[Records]
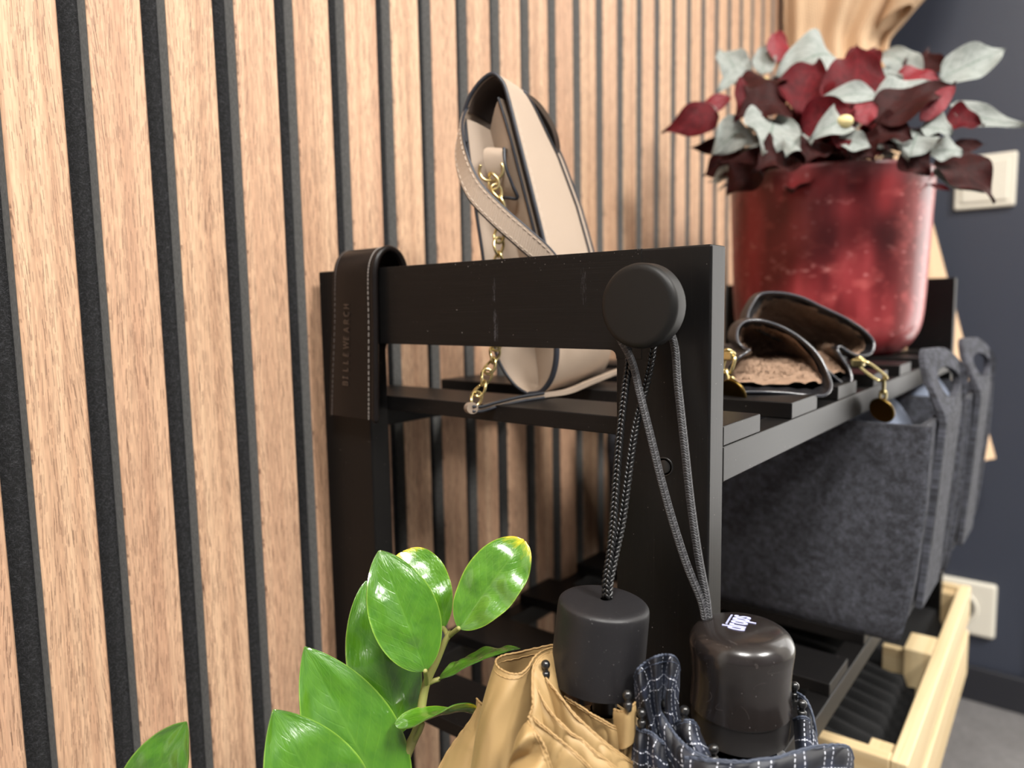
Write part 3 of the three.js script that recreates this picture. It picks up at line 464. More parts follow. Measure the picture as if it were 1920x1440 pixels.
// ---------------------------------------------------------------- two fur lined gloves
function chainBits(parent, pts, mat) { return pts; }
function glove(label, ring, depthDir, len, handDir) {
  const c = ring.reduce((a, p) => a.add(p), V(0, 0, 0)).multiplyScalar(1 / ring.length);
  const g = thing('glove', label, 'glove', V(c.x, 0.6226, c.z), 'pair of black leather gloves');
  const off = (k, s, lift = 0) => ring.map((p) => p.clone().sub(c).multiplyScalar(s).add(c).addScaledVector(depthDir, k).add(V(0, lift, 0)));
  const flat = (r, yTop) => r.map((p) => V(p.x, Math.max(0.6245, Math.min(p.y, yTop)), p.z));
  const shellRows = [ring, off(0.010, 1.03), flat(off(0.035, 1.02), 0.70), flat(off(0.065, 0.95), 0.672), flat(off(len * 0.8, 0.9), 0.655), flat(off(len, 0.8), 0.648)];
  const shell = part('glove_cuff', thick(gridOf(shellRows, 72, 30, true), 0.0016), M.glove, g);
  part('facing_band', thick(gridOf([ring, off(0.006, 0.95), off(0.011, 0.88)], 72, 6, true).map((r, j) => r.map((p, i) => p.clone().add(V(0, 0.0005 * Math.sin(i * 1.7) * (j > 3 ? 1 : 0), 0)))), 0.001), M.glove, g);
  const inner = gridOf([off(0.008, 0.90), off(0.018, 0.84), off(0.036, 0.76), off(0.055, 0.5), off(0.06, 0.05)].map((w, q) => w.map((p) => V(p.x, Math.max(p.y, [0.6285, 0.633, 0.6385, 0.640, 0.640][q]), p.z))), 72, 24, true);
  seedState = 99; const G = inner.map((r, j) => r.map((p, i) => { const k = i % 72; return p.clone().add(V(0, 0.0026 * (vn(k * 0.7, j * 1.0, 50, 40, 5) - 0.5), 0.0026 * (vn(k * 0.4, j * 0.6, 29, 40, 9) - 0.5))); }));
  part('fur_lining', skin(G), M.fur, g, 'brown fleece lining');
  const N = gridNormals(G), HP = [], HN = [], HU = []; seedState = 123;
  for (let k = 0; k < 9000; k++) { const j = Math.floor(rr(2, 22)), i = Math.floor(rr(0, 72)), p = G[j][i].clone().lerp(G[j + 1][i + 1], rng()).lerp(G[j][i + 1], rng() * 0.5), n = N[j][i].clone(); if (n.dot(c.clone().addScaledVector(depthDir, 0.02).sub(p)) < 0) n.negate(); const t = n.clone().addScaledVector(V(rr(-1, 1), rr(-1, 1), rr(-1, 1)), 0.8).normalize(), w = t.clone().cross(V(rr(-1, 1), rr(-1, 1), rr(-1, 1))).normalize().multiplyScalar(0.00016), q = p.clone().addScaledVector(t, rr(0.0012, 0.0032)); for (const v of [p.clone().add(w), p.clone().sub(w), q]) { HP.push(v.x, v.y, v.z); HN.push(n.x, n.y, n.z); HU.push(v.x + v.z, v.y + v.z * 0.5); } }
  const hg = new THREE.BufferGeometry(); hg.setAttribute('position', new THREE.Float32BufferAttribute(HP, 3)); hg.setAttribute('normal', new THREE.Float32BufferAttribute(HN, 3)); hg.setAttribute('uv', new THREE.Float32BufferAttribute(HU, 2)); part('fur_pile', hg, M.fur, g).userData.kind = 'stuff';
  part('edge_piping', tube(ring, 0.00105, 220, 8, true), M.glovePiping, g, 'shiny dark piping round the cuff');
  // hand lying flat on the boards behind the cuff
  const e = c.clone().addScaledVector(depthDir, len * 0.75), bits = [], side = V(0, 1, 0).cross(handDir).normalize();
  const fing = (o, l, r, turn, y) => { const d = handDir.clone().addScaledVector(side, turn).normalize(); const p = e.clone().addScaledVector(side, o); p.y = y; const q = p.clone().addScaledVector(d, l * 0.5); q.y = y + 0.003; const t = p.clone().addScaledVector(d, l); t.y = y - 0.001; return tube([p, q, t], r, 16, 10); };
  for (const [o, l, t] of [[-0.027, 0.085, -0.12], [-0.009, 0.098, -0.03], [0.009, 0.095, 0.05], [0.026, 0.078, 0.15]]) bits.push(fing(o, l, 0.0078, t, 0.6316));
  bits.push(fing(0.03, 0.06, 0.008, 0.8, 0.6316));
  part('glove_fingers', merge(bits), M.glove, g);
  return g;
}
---
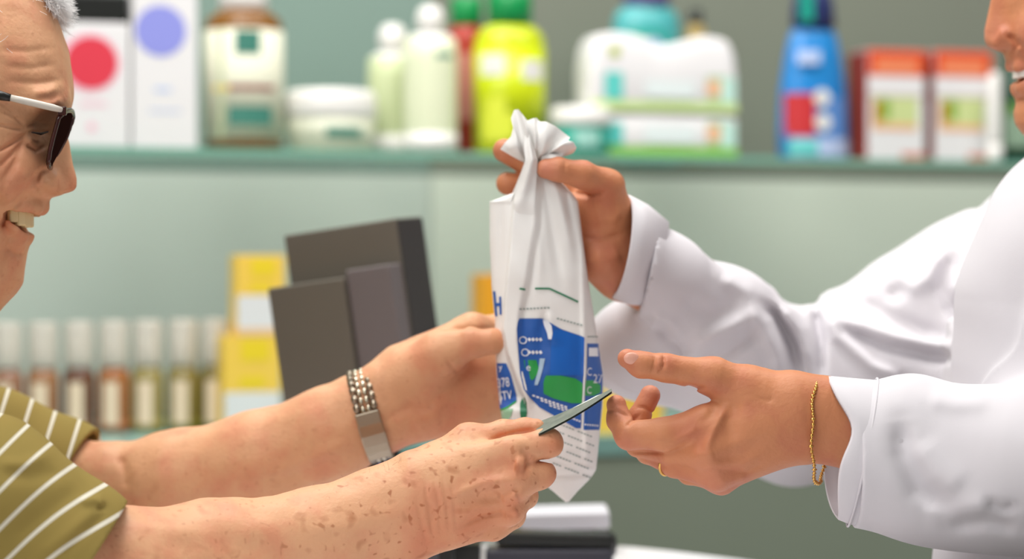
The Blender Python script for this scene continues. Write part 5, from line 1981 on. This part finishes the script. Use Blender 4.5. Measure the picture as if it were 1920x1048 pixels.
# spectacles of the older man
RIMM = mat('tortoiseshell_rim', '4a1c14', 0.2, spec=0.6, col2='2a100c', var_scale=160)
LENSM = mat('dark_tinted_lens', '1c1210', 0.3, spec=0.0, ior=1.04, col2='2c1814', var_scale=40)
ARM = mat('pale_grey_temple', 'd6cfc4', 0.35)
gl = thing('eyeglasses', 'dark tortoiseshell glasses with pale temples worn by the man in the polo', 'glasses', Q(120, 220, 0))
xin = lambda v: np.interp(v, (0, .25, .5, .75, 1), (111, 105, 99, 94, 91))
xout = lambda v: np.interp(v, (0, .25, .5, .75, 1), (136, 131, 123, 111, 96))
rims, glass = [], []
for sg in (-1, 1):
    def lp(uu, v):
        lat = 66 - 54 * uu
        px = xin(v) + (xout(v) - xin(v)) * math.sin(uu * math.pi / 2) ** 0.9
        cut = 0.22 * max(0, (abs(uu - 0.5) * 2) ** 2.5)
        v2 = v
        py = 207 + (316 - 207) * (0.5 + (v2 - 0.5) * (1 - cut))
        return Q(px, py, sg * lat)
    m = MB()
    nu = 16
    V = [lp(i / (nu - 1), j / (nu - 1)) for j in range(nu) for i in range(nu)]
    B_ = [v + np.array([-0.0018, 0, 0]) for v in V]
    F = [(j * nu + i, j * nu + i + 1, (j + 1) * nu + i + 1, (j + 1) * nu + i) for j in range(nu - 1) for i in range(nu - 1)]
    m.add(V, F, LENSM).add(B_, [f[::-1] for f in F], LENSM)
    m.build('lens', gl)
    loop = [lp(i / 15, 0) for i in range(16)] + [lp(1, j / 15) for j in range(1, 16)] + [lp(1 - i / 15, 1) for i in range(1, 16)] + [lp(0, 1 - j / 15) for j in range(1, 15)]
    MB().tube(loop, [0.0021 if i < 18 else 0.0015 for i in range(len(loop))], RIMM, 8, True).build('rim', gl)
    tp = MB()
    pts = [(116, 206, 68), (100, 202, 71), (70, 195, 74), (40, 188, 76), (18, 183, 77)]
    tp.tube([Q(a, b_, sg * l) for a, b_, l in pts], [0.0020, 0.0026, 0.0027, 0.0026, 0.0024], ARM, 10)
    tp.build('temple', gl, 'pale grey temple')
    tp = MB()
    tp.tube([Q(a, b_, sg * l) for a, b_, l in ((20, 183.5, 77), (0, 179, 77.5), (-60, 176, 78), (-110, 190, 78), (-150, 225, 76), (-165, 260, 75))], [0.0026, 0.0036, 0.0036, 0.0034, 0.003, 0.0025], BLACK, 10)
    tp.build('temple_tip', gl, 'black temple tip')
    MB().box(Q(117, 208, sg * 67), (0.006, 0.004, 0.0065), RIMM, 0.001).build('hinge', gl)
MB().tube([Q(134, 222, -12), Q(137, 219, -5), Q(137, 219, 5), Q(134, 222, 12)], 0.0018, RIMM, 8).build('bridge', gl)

__Do this__: Look through the material above and pick out each line holding the word "pixels".

__Written solution__:
Write part 3 of the three.js script that recreates this picture. It picks up at line 464. More parts follow. Measure the picture as if it were 1920x1440 pixels.
The Blender Python script for this scene continues. Write part 5, from line 1981 on. This part finishes the script. Use Blender 4.5. Measure the picture as if it were 1920x1048 pixels.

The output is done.